Just a few years ago, recruiting was all about appreciation, candidate experience, and “Easy Apply.” Every application was seen as an opportunity. Today, we’re witnessing the opposite: volume instead of fit, speed instead of thoughtful evaluation, automation instead of judgment.

What once began as a gain in efficiency is increasingly turning into a system that frustrates both sides — candidates and companies alike.

25.02.2026

Application flood 2026: How we buried the candidate experience ourselves

screenshot_2026-02-25_110734.png

Application Flood 2026: We Buried the Candidate Experience. And Everyone Acts Surprised.

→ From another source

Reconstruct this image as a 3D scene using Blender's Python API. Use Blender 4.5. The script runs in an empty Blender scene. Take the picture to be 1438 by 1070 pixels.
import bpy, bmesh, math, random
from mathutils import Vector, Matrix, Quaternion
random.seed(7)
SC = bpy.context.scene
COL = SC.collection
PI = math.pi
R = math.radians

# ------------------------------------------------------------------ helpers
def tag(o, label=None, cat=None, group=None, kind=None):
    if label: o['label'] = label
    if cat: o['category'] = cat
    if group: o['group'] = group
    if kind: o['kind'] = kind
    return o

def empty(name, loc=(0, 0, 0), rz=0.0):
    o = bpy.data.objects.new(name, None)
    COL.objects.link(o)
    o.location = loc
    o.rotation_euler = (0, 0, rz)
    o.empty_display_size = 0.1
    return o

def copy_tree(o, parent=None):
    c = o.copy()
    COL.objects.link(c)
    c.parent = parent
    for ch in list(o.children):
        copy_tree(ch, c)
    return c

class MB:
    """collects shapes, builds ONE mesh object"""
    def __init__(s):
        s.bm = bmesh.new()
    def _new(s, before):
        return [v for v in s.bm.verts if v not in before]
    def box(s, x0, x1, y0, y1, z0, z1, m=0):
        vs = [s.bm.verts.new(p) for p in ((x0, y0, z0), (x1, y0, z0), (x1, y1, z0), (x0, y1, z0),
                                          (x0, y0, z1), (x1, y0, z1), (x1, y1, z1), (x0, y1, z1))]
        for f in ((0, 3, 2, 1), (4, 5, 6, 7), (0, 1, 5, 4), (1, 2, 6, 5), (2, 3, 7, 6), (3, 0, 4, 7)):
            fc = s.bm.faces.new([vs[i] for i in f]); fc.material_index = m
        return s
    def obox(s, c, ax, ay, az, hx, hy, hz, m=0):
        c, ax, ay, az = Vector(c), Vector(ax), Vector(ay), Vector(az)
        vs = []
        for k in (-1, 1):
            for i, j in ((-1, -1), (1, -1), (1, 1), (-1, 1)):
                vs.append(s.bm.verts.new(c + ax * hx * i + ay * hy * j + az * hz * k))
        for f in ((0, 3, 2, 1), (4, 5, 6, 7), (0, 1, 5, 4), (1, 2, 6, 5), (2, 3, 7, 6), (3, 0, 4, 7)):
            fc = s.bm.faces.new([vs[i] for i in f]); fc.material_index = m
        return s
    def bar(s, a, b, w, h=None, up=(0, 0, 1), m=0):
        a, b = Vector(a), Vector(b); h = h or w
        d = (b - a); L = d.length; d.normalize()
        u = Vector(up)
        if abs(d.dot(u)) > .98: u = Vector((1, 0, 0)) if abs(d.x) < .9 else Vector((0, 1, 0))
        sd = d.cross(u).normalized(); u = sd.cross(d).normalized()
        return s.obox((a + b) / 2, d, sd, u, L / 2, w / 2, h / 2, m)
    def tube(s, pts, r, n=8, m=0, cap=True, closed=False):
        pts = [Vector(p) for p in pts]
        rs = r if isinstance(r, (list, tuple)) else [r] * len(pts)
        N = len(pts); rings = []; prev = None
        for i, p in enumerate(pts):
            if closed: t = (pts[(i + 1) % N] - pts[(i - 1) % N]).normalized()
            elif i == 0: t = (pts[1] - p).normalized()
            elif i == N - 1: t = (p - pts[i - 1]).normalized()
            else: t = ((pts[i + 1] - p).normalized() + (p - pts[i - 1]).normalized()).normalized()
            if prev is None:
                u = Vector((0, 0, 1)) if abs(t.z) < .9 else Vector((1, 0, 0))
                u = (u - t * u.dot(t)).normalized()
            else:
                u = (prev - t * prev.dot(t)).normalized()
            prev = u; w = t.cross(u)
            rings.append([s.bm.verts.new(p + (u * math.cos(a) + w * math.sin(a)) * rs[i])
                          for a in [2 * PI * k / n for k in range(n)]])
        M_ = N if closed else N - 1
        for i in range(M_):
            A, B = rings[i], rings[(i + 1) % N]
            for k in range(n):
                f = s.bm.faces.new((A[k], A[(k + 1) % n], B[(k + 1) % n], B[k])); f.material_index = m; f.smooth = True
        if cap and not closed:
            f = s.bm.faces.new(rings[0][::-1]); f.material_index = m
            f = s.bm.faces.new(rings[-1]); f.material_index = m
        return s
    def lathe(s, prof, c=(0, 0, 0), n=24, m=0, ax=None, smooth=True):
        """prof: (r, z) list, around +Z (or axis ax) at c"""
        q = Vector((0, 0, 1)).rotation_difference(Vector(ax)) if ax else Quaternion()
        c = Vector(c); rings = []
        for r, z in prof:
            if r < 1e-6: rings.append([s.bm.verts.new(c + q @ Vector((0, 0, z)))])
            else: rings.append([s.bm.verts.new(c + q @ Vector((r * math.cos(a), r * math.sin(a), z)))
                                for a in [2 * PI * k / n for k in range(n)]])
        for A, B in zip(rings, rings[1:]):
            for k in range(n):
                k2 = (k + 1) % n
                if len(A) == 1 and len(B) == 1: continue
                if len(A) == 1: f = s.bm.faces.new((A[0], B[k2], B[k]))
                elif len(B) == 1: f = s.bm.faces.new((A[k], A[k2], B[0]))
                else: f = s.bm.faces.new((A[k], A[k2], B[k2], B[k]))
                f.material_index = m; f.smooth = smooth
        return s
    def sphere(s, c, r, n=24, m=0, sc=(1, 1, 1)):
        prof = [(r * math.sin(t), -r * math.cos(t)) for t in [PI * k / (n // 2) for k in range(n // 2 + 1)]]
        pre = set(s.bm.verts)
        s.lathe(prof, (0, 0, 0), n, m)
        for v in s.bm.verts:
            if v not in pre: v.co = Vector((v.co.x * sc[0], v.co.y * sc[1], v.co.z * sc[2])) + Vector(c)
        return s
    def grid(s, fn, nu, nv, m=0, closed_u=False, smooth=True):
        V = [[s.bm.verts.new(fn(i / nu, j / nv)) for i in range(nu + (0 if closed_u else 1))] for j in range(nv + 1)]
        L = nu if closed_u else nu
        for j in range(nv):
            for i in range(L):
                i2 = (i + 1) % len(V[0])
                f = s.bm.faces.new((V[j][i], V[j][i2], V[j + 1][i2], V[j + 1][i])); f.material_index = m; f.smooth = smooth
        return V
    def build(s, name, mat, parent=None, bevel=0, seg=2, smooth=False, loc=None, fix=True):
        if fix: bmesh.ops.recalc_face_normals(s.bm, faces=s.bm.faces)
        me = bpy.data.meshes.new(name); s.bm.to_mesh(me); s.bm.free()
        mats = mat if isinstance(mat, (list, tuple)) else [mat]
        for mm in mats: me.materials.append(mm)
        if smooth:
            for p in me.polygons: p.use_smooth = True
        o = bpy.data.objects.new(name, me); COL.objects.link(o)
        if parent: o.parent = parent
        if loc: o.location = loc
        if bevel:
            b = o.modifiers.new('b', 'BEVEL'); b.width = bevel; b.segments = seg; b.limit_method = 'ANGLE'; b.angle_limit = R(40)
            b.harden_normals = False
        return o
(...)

I’ve been in recruiting for many years. I remember the time when we were desperately searching for every candidate who could get the buzzwords right.

Back then, it was all about:

  • Lowering barriers
  • “Easy Apply”
  • Maximum candidate experience
  • Every application is a gift

Today?

  • 300 applications per role
  • AI-generated résumés
  • Automated pre-screening
  • Standard rejections – sent before anyone has actually read the application

And everyone acts surprised.

The economy is weakening. Fewer positions are being advertised. At the same time, application numbers are increasing rapidly – platforms report far more applications per posting than just a few years ago.

In my daily work, I see:

  • Applications that clearly don’t fit the role
  • Profiles optimized for every buzzword
  • Cover letters that are perfectly written – and completely replaceable

Sometimes, I want to reply honestly:
"You weren’t rejected because you’re unqualified. You were rejected because you applied for something you clearly didn’t even read."

Of course, I still send the standard rejection.

So what’s really happening?

  • Candidates use AI to analyze job postings, extract keywords, generate applications – and send them in bulk.
  • Companies use AI to analyze résumés, check keywords – and automatically filter them in bulk.

This is no longer recruiting.
This is an algorithmic arms race.

Both sides act rationally. Together, they generate maximum inefficiency.

I use AI tools myself. I love them, even.
But I always check what they deliver.
I know that a single prompt can’t fully understand a role.

What increasingly bothers me:
The belief that more filters, more automation, and more speed automatically lead to better decisions.
Often, the opposite is true.

If you dump 20 “must-have” criteria into the system, you get exactly what you programmed – and lose everything that doesn’t fit the grid perfectly.

My personal appeal – from real-world experience:

  • Candidates: Use AI as an assistant, not as an autopilot. Apply deliberately. Quality beats quantity.
  • Companies: Review your filters. More automation does not replace judgment.

Less volume.
More genuine engagement.
More responsibility on both sides.

Otherwise, soon we won’t talk about candidate experience anymore –
we’ll only talk about why it disappeared for good.